*GIVEN EXERCISE*
Copy every line of the material below word for word.

━━━━

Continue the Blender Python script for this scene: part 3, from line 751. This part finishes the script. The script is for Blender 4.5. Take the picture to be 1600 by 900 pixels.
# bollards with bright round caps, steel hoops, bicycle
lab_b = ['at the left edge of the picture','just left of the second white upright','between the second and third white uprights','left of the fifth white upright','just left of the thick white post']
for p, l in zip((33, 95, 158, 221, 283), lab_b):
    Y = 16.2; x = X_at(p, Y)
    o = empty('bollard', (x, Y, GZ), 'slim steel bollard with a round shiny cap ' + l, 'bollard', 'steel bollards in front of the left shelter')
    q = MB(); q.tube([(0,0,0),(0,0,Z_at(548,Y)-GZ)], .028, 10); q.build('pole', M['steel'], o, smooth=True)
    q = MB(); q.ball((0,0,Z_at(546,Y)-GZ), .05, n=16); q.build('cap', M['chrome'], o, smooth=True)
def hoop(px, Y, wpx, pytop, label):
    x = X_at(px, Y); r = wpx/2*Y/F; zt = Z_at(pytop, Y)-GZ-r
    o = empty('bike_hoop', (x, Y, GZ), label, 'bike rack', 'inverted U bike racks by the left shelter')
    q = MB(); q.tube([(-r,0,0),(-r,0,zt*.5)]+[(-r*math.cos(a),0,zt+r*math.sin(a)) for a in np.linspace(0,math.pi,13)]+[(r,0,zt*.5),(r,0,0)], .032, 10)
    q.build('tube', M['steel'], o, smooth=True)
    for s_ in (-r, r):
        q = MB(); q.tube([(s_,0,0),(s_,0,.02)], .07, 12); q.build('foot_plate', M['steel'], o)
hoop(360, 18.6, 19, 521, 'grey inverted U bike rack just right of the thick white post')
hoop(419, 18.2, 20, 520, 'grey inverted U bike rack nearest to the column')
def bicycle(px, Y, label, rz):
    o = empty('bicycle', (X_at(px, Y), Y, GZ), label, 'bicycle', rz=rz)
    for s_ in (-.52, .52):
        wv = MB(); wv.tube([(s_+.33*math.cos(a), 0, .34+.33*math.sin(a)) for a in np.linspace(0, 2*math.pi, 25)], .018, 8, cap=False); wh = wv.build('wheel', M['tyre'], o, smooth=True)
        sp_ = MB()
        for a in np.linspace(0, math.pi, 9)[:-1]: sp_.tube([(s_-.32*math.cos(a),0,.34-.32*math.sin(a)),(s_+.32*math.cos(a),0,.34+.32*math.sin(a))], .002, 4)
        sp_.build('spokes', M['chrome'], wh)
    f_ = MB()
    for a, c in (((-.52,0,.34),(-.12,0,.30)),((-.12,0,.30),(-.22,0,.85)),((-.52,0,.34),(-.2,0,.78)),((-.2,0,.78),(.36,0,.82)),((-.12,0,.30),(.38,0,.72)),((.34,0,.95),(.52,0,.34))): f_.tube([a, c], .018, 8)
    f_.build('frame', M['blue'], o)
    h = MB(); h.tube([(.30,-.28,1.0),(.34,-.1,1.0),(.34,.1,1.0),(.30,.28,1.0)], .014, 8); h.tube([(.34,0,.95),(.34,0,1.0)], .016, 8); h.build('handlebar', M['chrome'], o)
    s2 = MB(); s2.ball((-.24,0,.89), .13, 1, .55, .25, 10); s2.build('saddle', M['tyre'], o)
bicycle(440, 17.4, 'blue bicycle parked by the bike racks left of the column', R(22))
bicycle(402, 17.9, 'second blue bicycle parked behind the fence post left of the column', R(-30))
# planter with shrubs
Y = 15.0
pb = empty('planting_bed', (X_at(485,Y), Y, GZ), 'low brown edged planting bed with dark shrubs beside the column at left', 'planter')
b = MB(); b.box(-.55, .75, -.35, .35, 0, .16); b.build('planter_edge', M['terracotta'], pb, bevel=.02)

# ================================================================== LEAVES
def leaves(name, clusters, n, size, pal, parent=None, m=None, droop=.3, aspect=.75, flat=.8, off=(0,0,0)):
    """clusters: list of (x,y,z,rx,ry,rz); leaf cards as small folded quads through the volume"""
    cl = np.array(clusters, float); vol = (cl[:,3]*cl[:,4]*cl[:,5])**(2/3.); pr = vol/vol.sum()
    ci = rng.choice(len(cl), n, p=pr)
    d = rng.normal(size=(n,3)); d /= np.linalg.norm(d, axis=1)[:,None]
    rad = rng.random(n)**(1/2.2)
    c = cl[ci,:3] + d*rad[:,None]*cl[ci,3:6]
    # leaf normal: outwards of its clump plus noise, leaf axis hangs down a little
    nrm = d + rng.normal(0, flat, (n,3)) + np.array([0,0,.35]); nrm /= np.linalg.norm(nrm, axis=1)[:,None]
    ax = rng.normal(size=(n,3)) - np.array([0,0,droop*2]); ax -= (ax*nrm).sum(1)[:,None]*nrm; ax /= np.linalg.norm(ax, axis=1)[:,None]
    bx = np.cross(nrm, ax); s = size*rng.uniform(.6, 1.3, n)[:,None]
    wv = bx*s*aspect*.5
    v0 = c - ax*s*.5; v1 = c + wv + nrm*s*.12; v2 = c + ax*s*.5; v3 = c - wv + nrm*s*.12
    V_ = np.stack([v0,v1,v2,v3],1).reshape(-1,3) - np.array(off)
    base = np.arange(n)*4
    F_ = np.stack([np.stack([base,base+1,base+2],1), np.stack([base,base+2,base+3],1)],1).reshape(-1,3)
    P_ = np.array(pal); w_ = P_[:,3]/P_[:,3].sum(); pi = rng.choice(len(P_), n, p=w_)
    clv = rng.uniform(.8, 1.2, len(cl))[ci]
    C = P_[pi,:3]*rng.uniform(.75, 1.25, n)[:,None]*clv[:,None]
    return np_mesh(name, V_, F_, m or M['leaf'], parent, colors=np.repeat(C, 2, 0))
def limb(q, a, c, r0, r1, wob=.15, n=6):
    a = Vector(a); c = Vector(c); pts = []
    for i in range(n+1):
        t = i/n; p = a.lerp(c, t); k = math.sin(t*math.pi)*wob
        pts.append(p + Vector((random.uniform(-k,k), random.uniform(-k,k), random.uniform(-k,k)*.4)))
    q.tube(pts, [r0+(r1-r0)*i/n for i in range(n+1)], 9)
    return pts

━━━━

*ANSWER FOR THE TASK*
Continue the Blender Python script for this scene: part 3, from line 751. This part finishes the script. The script is for Blender 4.5. Take the picture to be 1600 by 900 pixels.
# bollards with bright round caps, steel hoops, bicycle
lab_b = ['at the left edge of the picture','just left of the second white upright','between the second and third white uprights','left of the fifth white upright','just left of the thick white post']
for p, l in zip((33, 95, 158, 221, 283), lab_b):
    Y = 16.2; x = X_at(p, Y)
    o = empty('bollard', (x, Y, GZ), 'slim steel bollard with a round shiny cap ' + l, 'bollard', 'steel bollards in front of the left shelter')
    q = MB(); q.tube([(0,0,0),(0,0,Z_at(548,Y)-GZ)], .028, 10); q.build('pole', M['steel'], o, smooth=True)
    q = MB(); q.ball((0,0,Z_at(546,Y)-GZ), .05, n=16); q.build('cap', M['chrome'], o, smooth=True)
def hoop(px, Y, wpx, pytop, label):
    x = X_at(px, Y); r = wpx/2*Y/F; zt = Z_at(pytop, Y)-GZ-r
    o = empty('bike_hoop', (x, Y, GZ), label, 'bike rack', 'inverted U bike racks by the left shelter')
    q = MB(); q.tube([(-r,0,0),(-r,0,zt*.5)]+[(-r*math.cos(a),0,zt+r*math.sin(a)) for a in np.linspace(0,math.pi,13)]+[(r,0,zt*.5),(r,0,0)], .032, 10)
    q.build('tube', M['steel'], o, smooth=True)
    for s_ in (-r, r):
        q = MB(); q.tube([(s_,0,0),(s_,0,.02)], .07, 12); q.build('foot_plate', M['steel'], o)
hoop(360, 18.6, 19, 521, 'grey inverted U bike rack just right of the thick white post')
hoop(419, 18.2, 20, 520, 'grey inverted U bike rack nearest to the column')
def bicycle(px, Y, label, rz):
    o = empty('bicycle', (X_at(px, Y), Y, GZ), label, 'bicycle', rz=rz)
    for s_ in (-.52, .52):
        wv = MB(); wv.tube([(s_+.33*math.cos(a), 0, .34+.33*math.sin(a)) for a in np.linspace(0, 2*math.pi, 25)], .018, 8, cap=False); wh = wv.build('wheel', M['tyre'], o, smooth=True)
        sp_ = MB()
        for a in np.linspace(0, math.pi, 9)[:-1]: sp_.tube([(s_-.32*math.cos(a),0,.34-.32*math.sin(a)),(s_+.32*math.cos(a),0,.34+.32*math.sin(a))], .002, 4)
        sp_.build('spokes', M['chrome'], wh)
    f_ = MB()
    for a, c in (((-.52,0,.34),(-.12,0,.30)),((-.12,0,.30),(-.22,0,.85)),((-.52,0,.34),(-.2,0,.78)),((-.2,0,.78),(.36,0,.82)),((-.12,0,.30),(.38,0,.72)),((.34,0,.95),(.52,0,.34))): f_.tube([a, c], .018, 8)
    f_.build('frame', M['blue'], o)
    h = MB(); h.tube([(.30,-.28,1.0),(.34,-.1,1.0),(.34,.1,1.0),(.30,.28,1.0)], .014, 8); h.tube([(.34,0,.95),(.34,0,1.0)], .016, 8); h.build('handlebar', M['chrome'], o)
    s2 = MB(); s2.ball((-.24,0,.89), .13, 1, .55, .25, 10); s2.build('saddle', M['tyre'], o)
bicycle(440, 17.4, 'blue bicycle parked by the bike racks left of the column', R(22))
bicycle(402, 17.9, 'second blue bicycle parked behind the fence post left of the column', R(-30))
# planter with shrubs
Y = 15.0
pb = empty('planting_bed', (X_at(485,Y), Y, GZ), 'low brown edged planting bed with dark shrubs beside the column at left', 'planter')
b = MB(); b.box(-.55, .75, -.35, .35, 0, .16); b.build('planter_edge', M['terracotta'], pb, bevel=.02)

# ================================================================== LEAVES
def leaves(name, clusters, n, size, pal, parent=None, m=None, droop=.3, aspect=.75, flat=.8, off=(0,0,0)):
    """clusters: list of (x,y,z,rx,ry,rz); leaf cards as small folded quads through the volume"""
    cl = np.array(clusters, float); vol = (cl[:,3]*cl[:,4]*cl[:,5])**(2/3.); pr = vol/vol.sum()
    ci = rng.choice(len(cl), n, p=pr)
    d = rng.normal(size=(n,3)); d /= np.linalg.norm(d, axis=1)[:,None]
    rad = rng.random(n)**(1/2.2)
    c = cl[ci,:3] + d*rad[:,None]*cl[ci,3:6]
    # leaf normal: outwards of its clump plus noise, leaf axis hangs down a little
    nrm = d + rng.normal(0, flat, (n,3)) + np.array([0,0,.35]); nrm /= np.linalg.norm(nrm, axis=1)[:,None]
    ax = rng.normal(size=(n,3)) - np.array([0,0,droop*2]); ax -= (ax*nrm).sum(1)[:,None]*nrm; ax /= np.linalg.norm(ax, axis=1)[:,None]
    bx = np.cross(nrm, ax); s = size*rng.uniform(.6, 1.3, n)[:,None]
    wv = bx*s*aspect*.5
    v0 = c - ax*s*.5; v1 = c + wv + nrm*s*.12; v2 = c + ax*s*.5; v3 = c - wv + nrm*s*.12
    V_ = np.stack([v0,v1,v2,v3],1).reshape(-1,3) - np.array(off)
    base = np.arange(n)*4
    F_ = np.stack([np.stack([base,base+1,base+2],1), np.stack([base,base+2,base+3],1)],1).reshape(-1,3)
    P_ = np.array(pal); w_ = P_[:,3]/P_[:,3].sum(); pi = rng.choice(len(P_), n, p=w_)
    clv = rng.uniform(.8, 1.2, len(cl))[ci]
    C = P_[pi,:3]*rng.uniform(.75, 1.25, n)[:,None]*clv[:,None]
    return np_mesh(name, V_, F_, m or M['leaf'], parent, colors=np.repeat(C, 2, 0))
def limb(q, a, c, r0, r1, wob=.15, n=6):
    a = Vector(a); c = Vector(c); pts = []
    for i in range(n+1):
        t = i/n; p = a.lerp(c, t); k = math.sin(t*math.pi)*wob
        pts.append(p + Vector((random.uniform(-k,k), random.uniform(-k,k), random.uniform(-k,k)*.4)))
    q.tube(pts, [r0+(r1-r0)*i/n for i in range(n+1)], 9)
    return pts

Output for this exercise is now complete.